The Crucible, set during the Salem Witch trials, shows how a kangaroo court perverted justice and enforced injustice. However, the court system was not the problem in the play. Instead, the court took extreme measures to remove social deviants through the acceptance of “spectral evidence” and tortures used to draw out confessions.

Cancel culture is an extreme example perverting the benefits of social pressure. It is commonly used nowadays as a way to dismiss or target anyone who holds even a slightly different opinion. This is unacceptable, but despite the egregiousness of cancel culture, social reprobation is still a necessary component of free speech. We can freely say what we want but those expressions come with consequences that we must also face. You cannot have your cake and eat it, too.

People should have the ability to say what they want, provided they are not directly advocating for acts of violence. Social pressure is useful in deterring speech that is harmful to a civil society. For example, groups of white supremacists congregate and broadcast information on the superiority of white people. While they have the right to voice their obviously wrong and evil ideas, we can socially censure such people who engage in this type of speech and behavior because we recognize that racism is unjust.

Social pressure is not even unique to our society today. Every society throughout history had its way of showing social disapproval, but its manifestation looks different in each one. Social pressure, after all, is just a society’s way of expelling or admonishing those who challenge its integrity. The reasons for this condemnation could be political, social, or religious. Thus, “cancelling” someone is censuring or punishing him for unjustly challenging civil society.

For example, the word ostracize comes from the Athenian practice “ostracism,” where one person was expelled from the community for ten years. After the Revolutionary War, many patriots harassed Loyalists for their support of the Crown, so they emigrated to Canada or to Britain. The Pope of the Catholic Church can excommunicate those who have proven dangerous to the faith. Each of these cases sought preservation of the existing culture and of civil society. Athenians ostracized those who threatened their democracy. Patriots challenged those who worked against the Revolution. The Church bars those who lead scandalous lives. Each case is conducive to a functioning social group.

Since people are fallible, there will be instances of unjust ostracism. Careful examination is necessary to see if ostracism is warranted. People have an intuitive sense for justice, so this discernment is not hard. No mental gymnastics are needed to know that something is unjust. This is why there is broad agreement on the censuring of Harvey Weinstein but questions about Dr. Seuss. This is why we see the Revolutionary War as justified disobedience but not the Confederacy’s secession. This is why we revolt in opposition to the laws against Martin Luther King’s Birmingham protest but celebrate laws cracking down on the Ku Klux Klan. If there is one instance where we can rightfully reproach someone, then a social censure is not inherently wrong.

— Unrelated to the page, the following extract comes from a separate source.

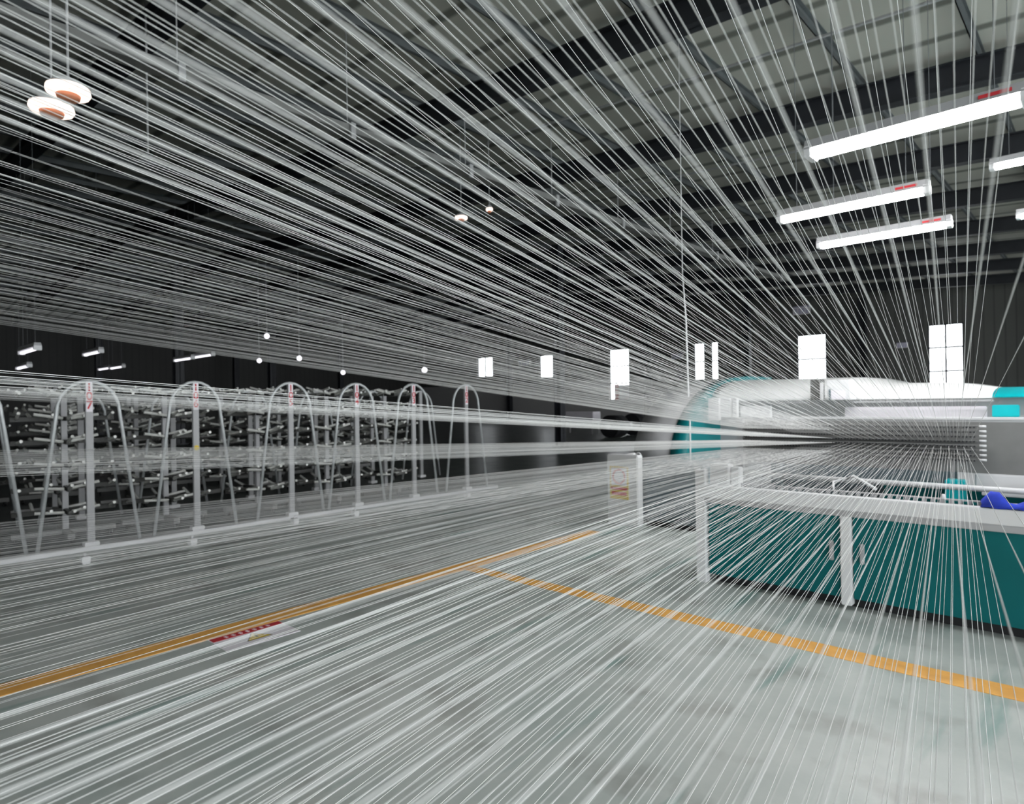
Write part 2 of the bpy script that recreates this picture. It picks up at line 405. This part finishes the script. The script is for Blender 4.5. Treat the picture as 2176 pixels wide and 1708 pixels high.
# inner frame behind
fr = tag(empty('lease_frame', (-1.2, 5.6, 0)), 'white and teal lease frame standing between the cabinet and the reed', 'machine frame')
B1 = (-1.2, 5.6, 0)
q1 = atY(1555, 1004, 5.35); q2 = atY(1995, 1031, 5.35)
part(MB().tube([(q1.x, 5.35, q1.z), (1.4, 5.35, q1.z)], .02, 8), 'front_bar', 'white', fr, B1, True)
part(MB().box((-1.35, 5.75, .1), (1.4, 5.8, .83)), 'trough', 'teal', fr, B1)
part(MB().cbox((-.92, 5.6, .1), (-.8, 5.72, .88), .006), 'bracket', 'cyan', fr, B1)
part(MB().cbox((-.75, 5.68, .83), (1.4, 5.95, .93), .01), 'top_beam', 'white', fr, B1)
part(MB().cbox((-.7, 5.6, .785), (1.4, 5.64, .81), .004), 'slide_rail', 'white', fr, B1)
part(MB().box((-.9, 5.52, .15), (1.4, 5.56, .74)), 'front_apron', 'teal', fr, B1)
part(MB().tube([(-1.52, 5.35, q1.z), (-1.45, 5.3, .9), (-1.25, 5.1, .84)], .012, 8), 'stay', 'white', fr, B1, True)
part(MB().tube([(-1.55, 5.35, q1.z), (-1.56, 5.2, .86), (-1.53, 5.1, .81)], .008, 8), 'stay', 'white', fr, B1, True)
part(MB().tube([(-.42, 5.4, 1.02), (-.04, 5.4, 1.02)], .012, 8), 'handle_bar', 'white', fr, B1, True)
part(MB().cbox((-2.3, 5.9, 0), (-2.22, 5.98, 1.0), .006), 'leg', 'bluegrey', fr, B1)
part(MB().box((-2.3, 6.0, .1), (-.9, 6.05, .95)), 'rear_plate', 'bluegrey', fr, B1)
# blue cloth
n = 26
c = MB(); 
for i in range(n + 1):
    for j in range(7):
        x = -.62 + i * .045; v = j / 6
        a = math.pi * v
        rr = (.045 + .02 * math.sin(i * 1.3) + (.035 if i < 3 else 0)) * (.5 if i == 0 else 1)
        c.v.append((x + .01 * math.sin(j), 4.945 - math.cos(a) * .055, .802 + math.sin(a) * rr + .004 * math.sin(i * 2.1 + j)))
for i in range(n):
    for j in range(6):
        a = i * 7 + j; c.f.append((a, a + 1, a + 8, a + 7))
for e_ in (0, n): c.f.append(tuple(e_ * 7 + j for j in range(7)))
c.f.append(tuple([i * 7 for i in range(n + 1)] + [i * 7 + 6 for i in range(n, -1, -1)]))
tag(c.build('folded_cloth', 'cloth', None, True), 'crumpled royal blue cloth lying on the white top rail', 'cloth')
o = MB().tube([(-.83, 5.01, .822), (-.83, 5.01, .85)], [.016, .009], 10).build('yarn_scrap', 'white', None, True)
tag(o, 'tiny white bobbin stub on the comb behind the white rail', 'bobbin')

# ------------------------------------------------------------------ reed
rd = tag(empty('reed_board', (-1.6, 5.62, 0)), 'eight row reed board of eyelets where all yarns converge', 'reed')
B2 = (-1.6, 5.62, 0)
rows = [1.27 - k * .034 for k in range(8)]
EX0, EX1 = -2.42, -.74
for k, z in enumerate(rows):
    bar = part(MB().box((EX0 - .02, 5.63, z - .009), (EX1 + .03, 5.655, z + .007)), 'eyelet_bar', 'midgrey', rd, B2)
    c = MB()
    for j in range(76):
        x = EX0 + (EX1 - EX0) * j / 75
        c.box((x - .004, 5.61, z - .012), (x + .004, 5.632, z - .002))
    _p(c, 'eyelet_row', 'steel', bar, B2, False)
    part(MB().tube([(EX1 + .03, 5.62, z), (EX1 + .07, 5.62, z)], .008, 8), 'end_pin', 'white', rd, B2, True)
part(MB().box((EX0 - .07, 5.62, .78), (EX0 - .02, 5.67, 1.31)), 'side_post', 'grey', rd, B2)
part(MB().box((EX0 - .1, 5.7, .93), (1.4, 5.74, 1.3)), 'back_plate', 'midgrey', rd, B2)
# machine rail behind the reed
rl = tag(MB().cbox((-2.15, 5.98, 1.305), (1.5, 6.03, 1.325), .004).build('guide_rail', 'white'), 'thin white rail running above the reed board', 'rail')

# ------------------------------------------------------------------ drum machine with hood
hd = tag(empty('warping_machine', (-3, 9, 0)), 'large white warping machine with rounded hood and teal bands', 'machine')
B3 = (-3, 9, 0)
def arc(ztop, y0=8.17, z0=.62, yt=10.3, n=12):
    p = [(y0 - .02, 0.0)] if False else []
    for k in range(n + 1):
        a = math.pi / 2 * k / n
        p.append((yt - (yt - y0) * math.cos(a), z0 + (ztop - z0) * math.sin(a)))
    return p
def shell(x0, x1, zt0, zt1, seg=1, y0=8.17, z0=.62, yt=10.3, back=11.2, zf=None):
    b = MB(); P_ = []
    for s_ in range(seg + 1):
        t = s_ / seg; x = x0 + (x1 - x0) * t
        zt = zf(t) if zf else zt0 + (zt1 - zt0) * t
        pr_ = arc(zt, y0, z0, yt) + [(back, zt), (back, z0), ]
        P_.append([(x, u, w) for u, w in pr_])
    k = len(P_[0])
    for r_ in P_: b.v += r_
    for s_ in range(seg):
        for j in range(k):
            a = s_ * k + j; c_ = s_ * k + (j + 1) % k
            b.f.append((a, c_, c_ + k, a + k))
    b.f.append(tuple(range(k))[::-1]); b.f.append(tuple(seg * k + j for j in range(k)))
    return b
part(shell(-5.2, -4.58, 1.82, 1.82), 'end_cover', 'grey', hd, B3, True)
part(shell(-4.58, -4.33, 1.85, 1.85, y0=8.13), 'teal_band', 'ringteal', hd, B3, True)
ZK = [(-4.33, 1.78), (-3.28, 1.77), (-2.6, 1.765), (-2.1, 1.668), (-1.53, 1.655), (-1.0, 1.58)]
def zf(t):
    x = -4.33 + 3.33 * t
    for (xa, za), (xb, zb) in zip(ZK, ZK[1:]):
        if x <= xb + 1e-6:
            u = (x - xa) / (xb - xa); u = u * u * (3 - 2 * u); return za + (zb - za) * u
    return 1.58
part(shell(-4.33, -1.0, 0, 0, seg=24, y0=8.9, z0=1.455, yt=9.9, zf=zf), 'hood', 'hoodwhite', hd, B3, True)
part(shell(-1.0, 1.2, 1.58, 1.56, y0=8.9, z0=1.46, yt=9.7), 'hood_end', 'cyan', hd, B3, True)
part(MB().box((-4.33, 9.2, 0), (1.2, 9.3, 1.46)), 'front_wall', 'grey', hd, B3)
part(MB().box((-5.1, 8.6, 0), (-4.35, 11, .64)), 'base', 'darkgrey', hd, B3)
def facade(px0, py0, px1, py1, y, name, m_, th=.06):
    a = atY(px0, py1, y); b = atY(px1, py0, y)
    return part(MB().cbox((a.x, y, a.z), (b.x, y + th, b.z), .008), name, m_, hd, B3)
facade(1505, 846, 1528, 893, 8.6, 'pillar', 'white')
facade(1528, 846, 1552, 886, 8.62, 'side_box', 'white')
facade(1556, 846, 1566, 886, 8.6, 'pillar', 'white')
facade(1573, 862, 1637, 887, 8.7, 'door_panel', 'white')
facade(1566, 851, 2108, 856, 8.66, 'hood_lip', 'grey')
facade(1795, 863, 2096, 888, 8.8, 'viewing_window', 'paper')
facade(2108, 860, 2166, 886, 8.6, 'side_panel', 'cyan')
facade(1722, 806, 1746, 850, 8.6, 'recess', 'darkgrey', .12)
facade(1742, 812, 1748, 850, 8.55, 'recess_post', 'white')
facade(1757, 806, 1806, 850, 8.5, 'control_box', 'white', .25)
facade(1764, 829, 1796, 849, 8.49, 'screen', 'paper', .01)
facade(1761, 826, 1765, 850, 8.485, 'screen_edge', 'bluegrey', .01)
# grey cable pillar with safety sticker
p = atZ(1292, 1112, 0)
kp = tag(empty('control_pillar', (p.x, p.y, 0)), 'pale grey pillar with a yellow and red safety sticker', 'pillar')
a = atY(1292, 1112, p.y); b = atY(1354, 968, p.y)
MB().cbox((0, 0, 0), (b.x - a.x, .12, b.z), .01).build('body', 'white', kp)
st = [atY(x, y, p.y) for x, y in ((1297, 1058), (1335, 992))]
s0x, s0z, s1x, s1z = st[0].x - p.x, st[0].z, st[1].x - p.x, st[1].z
sk = MB().box((s0x, -.004, s0z), (s1x, 0, s1z)).build('sticker', 'yellow', kp)
w_ = s1x - s0x; h_ = s1z - s0z; cx = (s0x + s1x) / 2
MB().box((s0x + w_ * .08, -.006, s0z + h_ * .42), (s1x - w_ * .08, -.004, s0z + h_ * .95)).build('sticker_field', 'paper', sk)
rg = MB()
for k in range(20):
    a0, a1 = k * math.pi / 10, (k + 1) * math.pi / 10; R0, R1 = w_ * .27, w_ * .36; cz = s0z + h_ * .69
    n = len(rg.v)
    for an, R in ((a0, R0), (a0, R1), (a1, R1), (a1, R0)): rg.v.append((cx + R * math.cos(an), -.007, cz + R * math.sin(an)))
    rg.f.append((n, n + 1, n + 2, n + 3))
rg.build('sticker_ring', 'red', sk)
MB().box((s0x + w_ * .05, -.006, s0z + h_ * .28), (s1x - w_ * .05, -.004, s0z + h_ * .36)).box((s0x + w_ * .1, -.006, s0z + h_ * .12), (s1x - w_ * .1, -.004, s0z + h_ * .22)).build('sticker_bars', 'red', sk)
# blue grey electric cabinet beside it
pa = atZ(1356, 1118, 0); Yc = pa.y
bx = atY(1485, 1000, Yc)
ec = tag(empty('electric_cabinet', ((pa.x + bx.x) / 2, Yc + .1, 0)), 'blue grey electric cabinet between the pale pillar and the teal cabinet', 'cabinet')
hw = (bx.x - pa.x) / 2
MB().cbox((-hw, 0, .06), (hw, .5, atY(1400, 985, Yc).z), .01).build('body', 'bluegrey', ec)
MB().box((-hw + .03, .03, 0), (hw - .03, .47, .06)).build('plinth', 'black', ec)
MB().cbox((-hw + .05, -.015, .12), (hw - .05, .0, .62), .004).build('door', 'bluegrey', ec)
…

Social pressure becomes wrong if the punishment is too extreme or unnecessary. Recalling The Crucible, the play ends with the hanging of John Proctor. He refused to admit to something he did not do and hoped that his death would show the gross perversion of justice in Salem. Displaying injustice by suffering injustice is the bet of everyone who engages in civil disobedience. John Proctor hoped that his cruel punishment would evoke sentiments of justice within people. Henry David Thoreau hoped his imprisonment for not paying a poll tax would show the absurdity of the Mexican-American War. MLK hoped that his imprisonment in Birmingham and the crackdown on protestors would show the lunacy of the segregationists. Each case revealed that punishment was unwarranted.

Censuring someone is no small thing; it is very serious. A victim of social condemnation will experience a huge loss. He could lose reputation, access to many goods and services, and material well-being, so admonishing anybody should not be taken lightly. But a social pressure to encourage good behavior is necessary. 

Without properly oriented social norms, civil society would collapse. Imagine if we did not reprove people for saying racist things. Imagine if your annoying co-worker said what he truly thought about everyone without reproach. Cancel culture may be such a controversial phrase that cannot be salvaged, but the idea that we should ostracize those who unjustly challenge the public order is necessary for a civil society.